The widowed mother of three sons, Zenaida (Gosia Dobrowolska), is
resentful that she couldn’t marry the man she loved, Count Knotkers (Paul
Cox), and married instead a man she couldn’t stand (Michael O’Sullivan),
blinded as a baby when placed too close to a pin and later his other eye
is taken when he was too close to a cuckoo clock, who now haunts her as
a blind ghost as he’s in charge of raising his first-born son Franz (Vince
Rimmer). Franz is detested by mom and kept in the attic, while her other
two sons, Grigorss (Kyle McCulloch) and Johann (Brent Neale), she adores
because during conception she thought only of the count.
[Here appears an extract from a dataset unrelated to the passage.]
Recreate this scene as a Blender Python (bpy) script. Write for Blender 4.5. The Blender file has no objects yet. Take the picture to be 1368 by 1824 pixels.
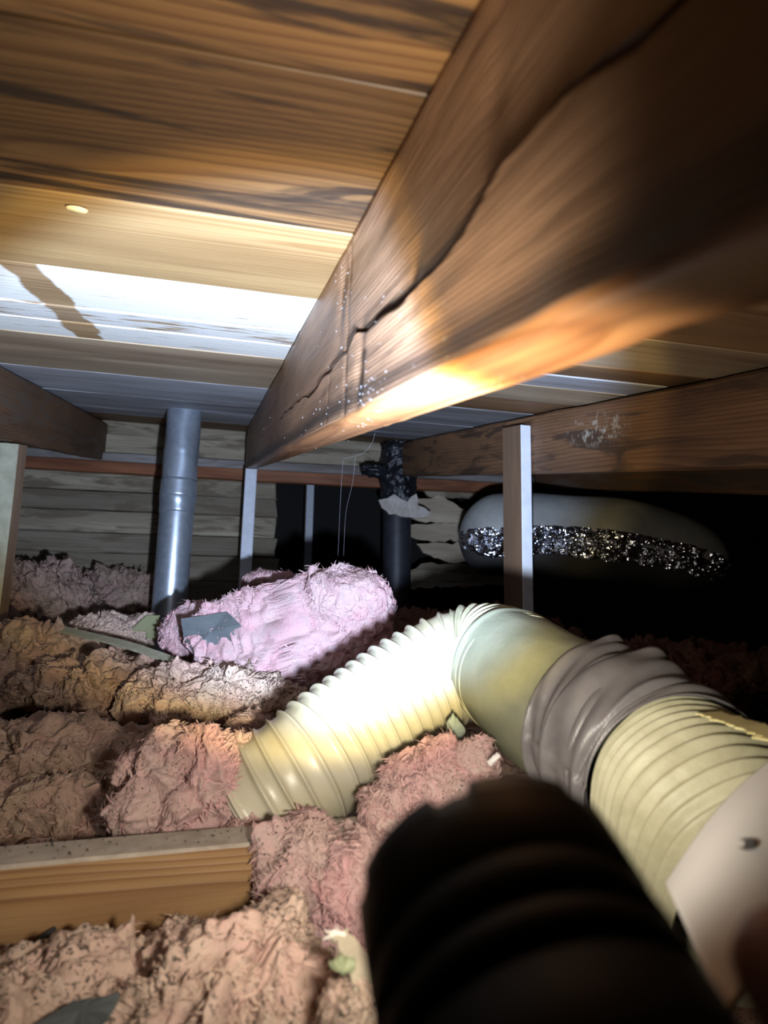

The two loved
ones attend a butler training school, but after Johann is granted permission
to marry Klara (Sarah Neville) by her poor scientist father (Victor Cowie),
he has an erotic dream and becomes so sexually fixated on his mother that
he jumps to his death off the mountain–called an accidental death to relieve
the family of further strain. Grigorss after he graduates from the butler
school goes to work for the hermit Count Knotkers in his castle. Since
the count’s beloved mother died, he now asks Zenaida to marry him and promotes
Grigorss as his own son and presents him with a title. The twisted Grigorss
doesn’t accept this and challenges the count to a duel. Meanwhile an impoverished
Klara is forced to work in the mines, where only women clad in bloomers
work, while her sister Sigleinde (Katya Gardner) refuses to get her hands
dirty with work and lives a fanciful dirt-free life.

It leads to outbursts of Oedipal angst, sibling rivalry, loss of
sanity and even murder–an emotional avalanche. Though not suited for everyone’s
taste, it overwhelms the senses with its droll wit and magificent cheesy
sets drenched in old-time blue monochrome tints.